The ratio of hours clean and dirty, as well as the ratio of spent clean hours to estimated clean ones allows you to assess the developer's performance and accuracy in estimating tasks. In the future, these estimates can be refined and used by Riter AI to determine more accurate deadlines for each developer to complete a task.

You can track dirty time spent on tasks on the Working hours page available in the main menu for each project. To track clean hours, use the Time interval section located on story pages. Of course, you can use only one of these time estimates, if you like, or do not use time tracking at all depending on the needs of your company.

Timeintervals section

When working on a task, you may need to record clean time spent on it. You can use time intervals to this end available on each story page. You can create any number of time intervals for each task. The total number of clean hours spent on the task ("FACT") is displayed on the left of the estimated time ("PLAN"). Try to keep these values as close to each other as possible.

To add a new time interval just open a necessary story page and click on the "Add timeinterval" button. Each interval occupies one row in the "Timeintervals" table. To the right of each value, you'll find icons that allow you to edit or delete it. All interval parameters can be changed at any time. Intervals are sorted automatically by their day and time.

Time intervals

Time interval parameters

To add a new time interval you can specify all possible parameters or miss some of them. Riter is designed in such a way as to exclude the possibility of error and to predict the intentions of users with a half-word. The new time interval is specified as a string, all parameters are listed with a space. All possible parameters in the required order are given below along with default values.

  • Nickname (or several nicknames separated by a plus sign `+`) - identifiers of the users who were involved in this working process. If the parameter is skipped, the current user will be set by default. If the parameter begins with a plus sign followed by a list of other users (`+your_teammate_nickname`), a current user will be added to a list of specified team members. Although when creating an interval you specify just nicknames, full names of the users will be displayed in the table after that.

  • Day of the interval - a date of this implementation time interval in format 'yyyy.mm.dd'. If it's absent, the current date will be used by default.

  • Spent time - clean hours, time spent directly on the task during a certain working interval. You can specify it in one of following formats: 'hh:mm', '_h _m', '_h', '_m' or just a number which will be treated as a number of minutes. You can use 'hours', 'hour', 'hrs', 'hr' instead of "h" to designate hours, 'minutes', 'minute', 'min' instead of "m" for minutes, as well as any combination of these definitions. For example, all next values are possible and mean the same: '2:5', '2h5m', '125m', '125', '2hours 5minutes' and so on.

A full time interval string can look like john 2018.12.12 1h Development of the site layout if a user with a nickname 'john' was developing the site layout on December, 12 and had spent one hour directly on programming.
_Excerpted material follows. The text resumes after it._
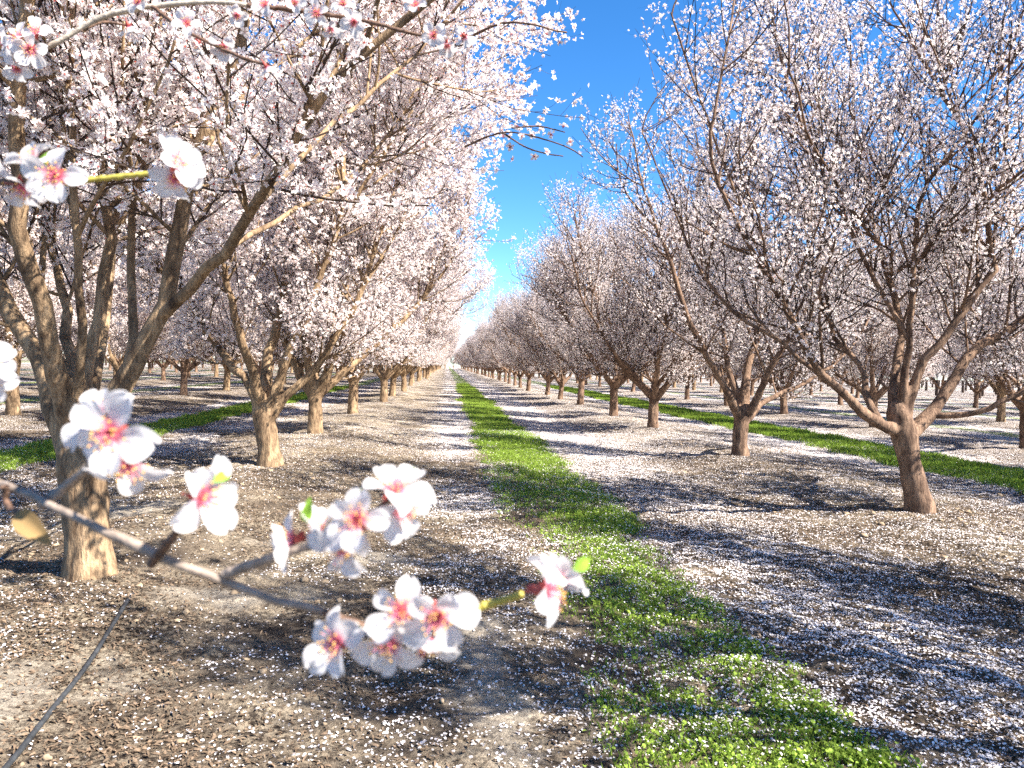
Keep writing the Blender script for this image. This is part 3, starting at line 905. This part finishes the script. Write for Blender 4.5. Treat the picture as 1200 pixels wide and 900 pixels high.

If you need to leave an annotation to your time interval, just use the comments to the story.

Working hours

You can find the "Working hours" page in the main menu – a separate and single for each project page where you should record dirty hours spent on the project (on all its tasks in total). On this page, just choose a weekday (and a week if necessary) and click on “Add working hours” to specify your working interval. If you are working with a group of projects, you will also have to choose a certain project from a dropdown list to record your hours. You can specify any interval in the past, including hours and minutes. By default, the last bound of the interval is your current time but you are free to change this value. If necessary, you can configure timezone from the profile settings page to record time intervals according to your local time.

My working hours

For example, if today you were working on 3 tasks (of the only project), for 2 hours on each of them, and were at work from 8 am to 5 pm, you can add the single "dirty" working hours interval (8:0-17:0) and 3 separate "clean" time intervals for the tasks (2 hours each).

The “Working hours” page includes two tabs:

  • your working hours (where you commit your dirty time spent on the current project)
  • all working hours of your team.

The latter one is similar to the statistics table which demonstrates gross working hours grouped by users and weekdays.